STEVE INSKEEP, HOST:
The journalist Jim Sciutto of CNN has spent much of his adult life thinking about China.
JIM SCIUTTO: I was choosing my major in college in the weeks after the Tiananmen Square massacre in June 1989. That sparked my interest. And then after college, I went there.
INSKEEP: Sciutto reported from China and later returned as a U.S. diplomat. Now he has written "The Shadow War," a book on two U.S. rivals, China and Russia. He says Americans once dreamed of changing those countries' governance and records on human rights. Now many Americans feel differently.
SCIUTTO: The biggest change is the recognition. When I was there, certainly in the '90s, and then again even almost 10 years ago, there was still an impression among many China watchers that somehow we could change China, that if we as a country, our allies, as well, welcomed China into the institutions of our systems or ones that we hold dear - whether it's the WTO or others - that China would change. And in fact, China, in many ways, wants different things, permanent interests that are different from ours.
INSKEEP: You spend a little time in this book exploring the way that China has sent spies into and at the United States. Is China's spying, though, really any different than the way the United States would spy on other countries?
SCIUTTO: It is because it is done not just for national security interests, but for economic interests. The story I chronicle in the book is of a gentleman named Su Bin, who was caught. He's one of the few who was caught. And because of the secrets he stole, there's a reason why China has a fighter that looks a lot like the F-35.
INSKEEP: The most advanced American stealth fighter.
SCIUTTO: Exactly.
INSKEEP: Has the United States had the same delusion - if that's the word - about Russia, that if we engage with Russia in just the right way, Russia will become more like us?
SCIUTTO: Absolutely. And through multiple administrations. This was not a Democratic or Republican problem. It was a U.S. problem of imagining, again, that Russia wanted, if not everything we want then many of the things we want. And by the way, like China, Russia sees the current playing field as being skewed to the West. It does not want to abide by those rules. It very much wants to break those rules. And it wants to bring more of Europe under its influence.
INSKEEP: In the Cold War, as you know, Jim Sciutto, the United States worked to separate Russia and China, ultimately peeling away China to some extent with Richard Nixon's opening to China in the 1970s. Do you see an opportunity to peel away either one of these countries now?

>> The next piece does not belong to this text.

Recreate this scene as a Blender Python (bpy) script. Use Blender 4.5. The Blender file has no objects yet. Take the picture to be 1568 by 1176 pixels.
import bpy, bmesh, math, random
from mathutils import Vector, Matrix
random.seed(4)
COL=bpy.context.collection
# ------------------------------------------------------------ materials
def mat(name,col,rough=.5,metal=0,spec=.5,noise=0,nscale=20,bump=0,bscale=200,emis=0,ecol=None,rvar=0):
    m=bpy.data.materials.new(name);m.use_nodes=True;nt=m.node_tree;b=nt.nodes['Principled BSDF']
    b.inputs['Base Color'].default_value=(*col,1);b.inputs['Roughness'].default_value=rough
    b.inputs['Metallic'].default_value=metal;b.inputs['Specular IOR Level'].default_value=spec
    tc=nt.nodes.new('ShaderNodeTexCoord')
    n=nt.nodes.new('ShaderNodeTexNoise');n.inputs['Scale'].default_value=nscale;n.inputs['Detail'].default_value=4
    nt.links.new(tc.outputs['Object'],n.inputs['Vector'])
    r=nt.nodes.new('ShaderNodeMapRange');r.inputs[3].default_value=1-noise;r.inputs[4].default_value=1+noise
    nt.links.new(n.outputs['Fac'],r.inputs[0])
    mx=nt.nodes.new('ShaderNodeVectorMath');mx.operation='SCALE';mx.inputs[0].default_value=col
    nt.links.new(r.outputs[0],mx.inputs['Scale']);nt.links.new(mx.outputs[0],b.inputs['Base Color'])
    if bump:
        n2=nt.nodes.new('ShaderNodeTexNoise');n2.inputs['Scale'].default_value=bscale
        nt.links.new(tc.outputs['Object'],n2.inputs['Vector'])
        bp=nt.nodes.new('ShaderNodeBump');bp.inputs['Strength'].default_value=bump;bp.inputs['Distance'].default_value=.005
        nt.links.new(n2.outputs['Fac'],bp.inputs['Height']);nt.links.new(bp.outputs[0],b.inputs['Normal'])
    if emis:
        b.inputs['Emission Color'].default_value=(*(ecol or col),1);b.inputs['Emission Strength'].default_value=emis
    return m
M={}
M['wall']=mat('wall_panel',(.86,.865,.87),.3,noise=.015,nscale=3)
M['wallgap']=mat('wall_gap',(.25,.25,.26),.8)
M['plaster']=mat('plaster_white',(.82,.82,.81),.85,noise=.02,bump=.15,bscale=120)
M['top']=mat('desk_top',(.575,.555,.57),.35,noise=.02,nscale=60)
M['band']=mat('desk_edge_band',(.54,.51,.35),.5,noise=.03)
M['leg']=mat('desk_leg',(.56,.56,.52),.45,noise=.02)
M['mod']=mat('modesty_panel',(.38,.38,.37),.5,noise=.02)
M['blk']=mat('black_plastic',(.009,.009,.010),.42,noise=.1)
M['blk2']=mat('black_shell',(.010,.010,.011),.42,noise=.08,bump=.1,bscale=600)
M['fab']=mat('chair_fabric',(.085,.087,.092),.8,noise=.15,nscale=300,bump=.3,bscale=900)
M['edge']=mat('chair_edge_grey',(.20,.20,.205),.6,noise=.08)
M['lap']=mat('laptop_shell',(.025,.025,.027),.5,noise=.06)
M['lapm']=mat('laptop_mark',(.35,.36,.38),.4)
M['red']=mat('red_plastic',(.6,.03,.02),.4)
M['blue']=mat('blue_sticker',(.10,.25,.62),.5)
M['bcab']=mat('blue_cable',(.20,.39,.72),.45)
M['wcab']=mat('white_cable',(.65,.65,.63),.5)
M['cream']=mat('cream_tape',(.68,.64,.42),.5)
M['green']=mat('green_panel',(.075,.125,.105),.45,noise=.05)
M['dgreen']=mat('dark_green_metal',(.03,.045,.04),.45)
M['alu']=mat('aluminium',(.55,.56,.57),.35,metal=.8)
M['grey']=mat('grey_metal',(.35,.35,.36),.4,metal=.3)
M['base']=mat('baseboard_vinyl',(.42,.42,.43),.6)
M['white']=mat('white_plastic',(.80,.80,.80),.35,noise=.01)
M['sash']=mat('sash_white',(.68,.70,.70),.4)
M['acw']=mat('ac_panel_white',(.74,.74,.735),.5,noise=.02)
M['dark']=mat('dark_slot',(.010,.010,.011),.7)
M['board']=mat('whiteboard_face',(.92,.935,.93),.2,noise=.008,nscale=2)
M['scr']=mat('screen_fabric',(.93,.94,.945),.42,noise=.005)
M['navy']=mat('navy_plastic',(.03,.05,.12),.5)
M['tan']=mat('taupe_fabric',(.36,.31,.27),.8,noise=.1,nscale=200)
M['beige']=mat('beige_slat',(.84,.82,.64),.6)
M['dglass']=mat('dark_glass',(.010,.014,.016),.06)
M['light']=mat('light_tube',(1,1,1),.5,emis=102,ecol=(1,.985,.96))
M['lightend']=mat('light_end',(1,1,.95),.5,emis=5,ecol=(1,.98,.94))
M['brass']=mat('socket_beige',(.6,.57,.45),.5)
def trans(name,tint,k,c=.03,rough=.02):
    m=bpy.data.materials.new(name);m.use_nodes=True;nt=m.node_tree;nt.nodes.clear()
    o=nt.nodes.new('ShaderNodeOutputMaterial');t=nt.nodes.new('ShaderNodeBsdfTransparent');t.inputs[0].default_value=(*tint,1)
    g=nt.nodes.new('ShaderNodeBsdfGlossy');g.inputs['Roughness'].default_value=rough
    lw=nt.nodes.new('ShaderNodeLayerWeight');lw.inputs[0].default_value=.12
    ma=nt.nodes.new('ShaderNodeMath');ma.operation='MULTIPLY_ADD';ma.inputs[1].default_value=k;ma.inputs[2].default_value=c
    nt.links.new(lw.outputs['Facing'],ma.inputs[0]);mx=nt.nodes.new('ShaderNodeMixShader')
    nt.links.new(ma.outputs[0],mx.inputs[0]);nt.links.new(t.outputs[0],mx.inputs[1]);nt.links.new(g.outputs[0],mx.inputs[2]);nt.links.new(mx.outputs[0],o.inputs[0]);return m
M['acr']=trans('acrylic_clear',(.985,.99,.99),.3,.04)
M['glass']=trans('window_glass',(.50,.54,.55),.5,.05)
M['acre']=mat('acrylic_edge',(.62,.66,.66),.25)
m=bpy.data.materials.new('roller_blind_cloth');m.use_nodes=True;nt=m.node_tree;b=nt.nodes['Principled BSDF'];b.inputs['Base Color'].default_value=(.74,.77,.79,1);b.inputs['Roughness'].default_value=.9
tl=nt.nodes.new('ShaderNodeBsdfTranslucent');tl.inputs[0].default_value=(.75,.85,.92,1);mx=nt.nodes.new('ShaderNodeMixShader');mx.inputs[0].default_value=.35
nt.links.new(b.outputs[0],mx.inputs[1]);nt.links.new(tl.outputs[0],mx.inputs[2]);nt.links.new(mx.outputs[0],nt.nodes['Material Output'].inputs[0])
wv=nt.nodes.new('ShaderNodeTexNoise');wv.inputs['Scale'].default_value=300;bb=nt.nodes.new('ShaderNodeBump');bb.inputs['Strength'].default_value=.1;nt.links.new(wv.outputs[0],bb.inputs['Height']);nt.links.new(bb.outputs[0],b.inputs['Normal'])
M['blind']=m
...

SCIUTTO: No, frankly, because both of them have their own ambitions. Now, it doesn't mean you don't deal with them individually. Because they're not working together as some sort of new Axis alliance here. But they both have very strong ambitions and capabilities. Use the example of space. So here we have both Russia and China with weapons, kamikaze satellites floating in the heavens above us today that can take out and destroy U.S. satellites. China has a grappler, a kidnapper satellite, they call it, that can pluck U.S. satellites out of orbit. They're already up there.
So what do you do? Do you deploy your own offensive satellites, or do you do that and also say let's sit down and have a treaty, like we have, you know, the law of the sea, that kind of thing? You just have to acknowledge that the adversaries have these capabilities and intentions and find a way to address them and, hopefully, find a way to avoid an escalation.
INSKEEP: Jim Sciutto of CNN. His book is "The Shadow War: Inside Russia's And China's Secret Operations To Defeat America." Thanks so much.